** Problem description **
Word for word, quote all of the material, omitting the pictures.

+++

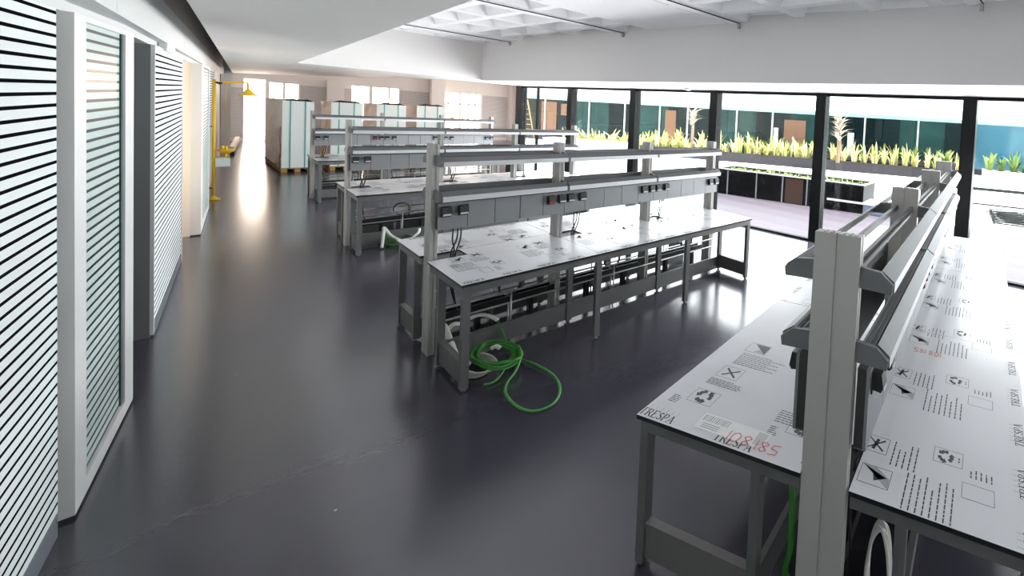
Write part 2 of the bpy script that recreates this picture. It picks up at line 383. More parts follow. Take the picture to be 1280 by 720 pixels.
ts = thing('wooden_screen', 'brown wooden screen standing outside the far right window', 'screen', (8.95, 34.2, -.02))
for k in range(3):
    q_ = MB(); q_.box(-.75+k*.55, -.75+k*.55+.34, -.03, .03, .1, 2.5-.35*k); q_.build('screen_board', 'wrap_brown', ts)
q_ = MB(); q_.box(-.8, .8, .03, .08, 0, .1); q_.box(-.8, .8, .03, .08, 1.2, 1.3); q_.build('screen_frame', 'ladder_wood', ts)
# right-hand closing wall beyond the glazed bays
mb = MB(); mb.prism([(6.02, 16.18), (6.12, 16.18), (11.80, 32.0), (11.68, 32.0)], 0, 4.2); struct(mb, 'wall_right_far', 'white_wall')

# terrace windows
NB = 2.864
def wpost(n): y = 16.076 - n*NB; return wl(y), y
for n in range(0, 8):
    x0, y0 = wpost(n); x1, y1 = wpost(n+1)
    d = Vector((x1-x0, y1-y0)).normalized(); nrm = Vector((-d.y, d.x))
    def q(a, s): return (x0 + d.x*a + nrm.x*s, y0 + d.y*a + nrm.y*s)
    Ln = math.hypot(x1-x0, y1-y0); fr = MB()
    pw = .17 if n < 1 else .115
    fr.prism([q(-pw, -.06), q(pw, -.06), q(pw, .10), q(-pw, .10)], 0, 2.95)
    fr.prism([q(pw, -.03), q(Ln-.115, -.03), q(Ln-.115, .05), q(pw, .05)], 2.895, 2.95)
    fr.prism([q(pw, -.03), q(Ln-.115, -.03), q(Ln-.115, .05), q(pw, .05)], -.0, .035)
    if n == 0: fr.prism([q(1.0, -.02), q(1.06, -.02), q(1.06, .04), q(1.0, .04)], .035, 2.895)
    fr = struct(fr, 'window_%d' % (n+5), 'black_metal')
    gp = MB(); gp.prism([q(pw, .0), q(Ln-.115, .0), q(Ln-.115, .012), q(pw, .012)], .035, 2.895); gp.build('window_pane', 'window_glass', fr)

# ------------------------------------------------------------------ printed film
GLY = {   # serif capitals on a 1 x 1 cell: strokes (x0,y0,x1,y1,width)
 'T': ([(0,.95,.8,.95,.08), (.4,0,.4,.95,.15), (.22,.03,.58,.03,.06), (.02,.95,.02,.72,.06), (.78,.95,.78,.72,.06)], .85),
 'R': ([(.15,0,.15,1,.15), (.15,.96,.5,.96,.07), (.5,.96,.62,.75,.12), (.62,.75,.5,.5,.12), (.5,.5,.15,.5,.07), (.4,.5,.75,.0,.14), (0,.03,.3,.03,.06), (.65,.03,.82,.03,.06)], .85),
 'E': ([(.15,0,.15,1,.15), (.02,.96,.65,.96,.08), (.15,.52,.5,.52,.07), (.02,.04,.68,.04,.08), (.65,.96,.65,.76,.06), (.68,.04,.68,.26,.06)], .78),
 'S': ([(.58,.78,.4,.95,.10), (.4,.95,.15,.85,.12), (.15,.85,.15,.65,.14), (.15,.65,.55,.38,.15), (.55,.38,.55,.16,.14), (.55,.16,.3,.03,.11), (.3,.03,.06,.2,.10)], .70),
 'P': ([(.15,0,.15,1,.15), (.15,.96,.5,.96,.07), (.5,.96,.63,.73,.13), (.63,.73,.5,.47,.13), (.5,.47,.15,.45,.07), (0,.03,.32,.03,.06)], .76),
 'A': ([(.02,.03,.25,.03,.06), (.12,.0,.42,1,.07), (.42,1,.75,0,.15), (.22,.35,.6,.35,.07), (.62,.03,.88,.03,.06)], .92),
 '1': ([(.3,0,.3,1,.07)], .4), '0': ([(.1,.3,.15,.8,.07),(.15,.8,.4,1,.07),(.4,1,.6,.7,.07),(.6,.7,.5,.15,.07),(.5,.15,.25,.0,.07),(.25,0,.1,.3,.07)], .7),
 '8': ([(.3,.5,.1,.8,.07),(.1,.8,.35,1,.07),(.35,1,.55,.8,.07),(.55,.8,.1,.25,.07),(.1,.25,.3,0,.07),(.3,0,.55,.2,.07),(.55,.2,.3,.5,.07)], .65),
 '5': ([(.55,1,.15,.95,.07),(.15,.95,.1,.55,.07),(.1,.55,.5,.5,.07),(.5,.5,.5,.12,.07),(.5,.12,.05,.0,.07)], .65),
}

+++

** Correct answer **
Write part 2 of the bpy script that recreates this picture. It picks up at line 383. More parts follow. Take the picture to be 1280 by 720 pixels.
ts = thing('wooden_screen', 'brown wooden screen standing outside the far right window', 'screen', (8.95, 34.2, -.02))
for k in range(3):
    q_ = MB(); q_.box(-.75+k*.55, -.75+k*.55+.34, -.03, .03, .1, 2.5-.35*k); q_.build('screen_board', 'wrap_brown', ts)
q_ = MB(); q_.box(-.8, .8, .03, .08, 0, .1); q_.box(-.8, .8, .03, .08, 1.2, 1.3); q_.build('screen_frame', 'ladder_wood', ts)
# right-hand closing wall beyond the glazed bays
mb = MB(); mb.prism([(6.02, 16.18), (6.12, 16.18), (11.80, 32.0), (11.68, 32.0)], 0, 4.2); struct(mb, 'wall_right_far', 'white_wall')

# terrace windows
NB = 2.864
def wpost(n): y = 16.076 - n*NB; return wl(y), y
for n in range(0, 8):
    x0, y0 = wpost(n); x1, y1 = wpost(n+1)
    d = Vector((x1-x0, y1-y0)).normalized(); nrm = Vector((-d.y, d.x))
    def q(a, s): return (x0 + d.x*a + nrm.x*s, y0 + d.y*a + nrm.y*s)
    Ln = math.hypot(x1-x0, y1-y0); fr = MB()
    pw = .17 if n < 1 else .115
    fr.prism([q(-pw, -.06), q(pw, -.06), q(pw, .10), q(-pw, .10)], 0, 2.95)
    fr.prism([q(pw, -.03), q(Ln-.115, -.03), q(Ln-.115, .05), q(pw, .05)], 2.895, 2.95)
    fr.prism([q(pw, -.03), q(Ln-.115, -.03), q(Ln-.115, .05), q(pw, .05)], -.0, .035)
    if n == 0: fr.prism([q(1.0, -.02), q(1.06, -.02), q(1.06, .04), q(1.0, .04)], .035, 2.895)
    fr = struct(fr, 'window_%d' % (n+5), 'black_metal')
    gp = MB(); gp.prism([q(pw, .0), q(Ln-.115, .0), q(Ln-.115, .012), q(pw, .012)], .035, 2.895); gp.build('window_pane', 'window_glass', fr)

# ------------------------------------------------------------------ printed film
GLY = {   # serif capitals on a 1 x 1 cell: strokes (x0,y0,x1,y1,width)
 'T': ([(0,.95,.8,.95,.08), (.4,0,.4,.95,.15), (.22,.03,.58,.03,.06), (.02,.95,.02,.72,.06), (.78,.95,.78,.72,.06)], .85),
 'R': ([(.15,0,.15,1,.15), (.15,.96,.5,.96,.07), (.5,.96,.62,.75,.12), (.62,.75,.5,.5,.12), (.5,.5,.15,.5,.07), (.4,.5,.75,.0,.14), (0,.03,.3,.03,.06), (.65,.03,.82,.03,.06)], .85),
 'E': ([(.15,0,.15,1,.15), (.02,.96,.65,.96,.08), (.15,.52,.5,.52,.07), (.02,.04,.68,.04,.08), (.65,.96,.65,.76,.06), (.68,.04,.68,.26,.06)], .78),
 'S': ([(.58,.78,.4,.95,.10), (.4,.95,.15,.85,.12), (.15,.85,.15,.65,.14), (.15,.65,.55,.38,.15), (.55,.38,.55,.16,.14), (.55,.16,.3,.03,.11), (.3,.03,.06,.2,.10)], .70),
 'P': ([(.15,0,.15,1,.15), (.15,.96,.5,.96,.07), (.5,.96,.63,.73,.13), (.63,.73,.5,.47,.13), (.5,.47,.15,.45,.07), (0,.03,.32,.03,.06)], .76),
 'A': ([(.02,.03,.25,.03,.06), (.12,.0,.42,1,.07), (.42,1,.75,0,.15), (.22,.35,.6,.35,.07), (.62,.03,.88,.03,.06)], .92),
 '1': ([(.3,0,.3,1,.07)], .4), '0': ([(.1,.3,.15,.8,.07),(.15,.8,.4,1,.07),(.4,1,.6,.7,.07),(.6,.7,.5,.15,.07),(.5,.15,.25,.0,.07),(.25,0,.1,.3,.07)], .7),
 '8': ([(.3,.5,.1,.8,.07),(.1,.8,.35,1,.07),(.35,1,.55,.8,.07),(.55,.8,.1,.25,.07),(.1,.25,.3,0,.07),(.3,0,.55,.2,.07),(.55,.2,.3,.5,.07)], .65),
 '5': ([(.55,1,.15,.95,.07),(.15,.95,.1,.55,.07),(.1,.55,.5,.5,.07),(.5,.5,.5,.12,.07),(.5,.12,.05,.0,.07)], .65),
}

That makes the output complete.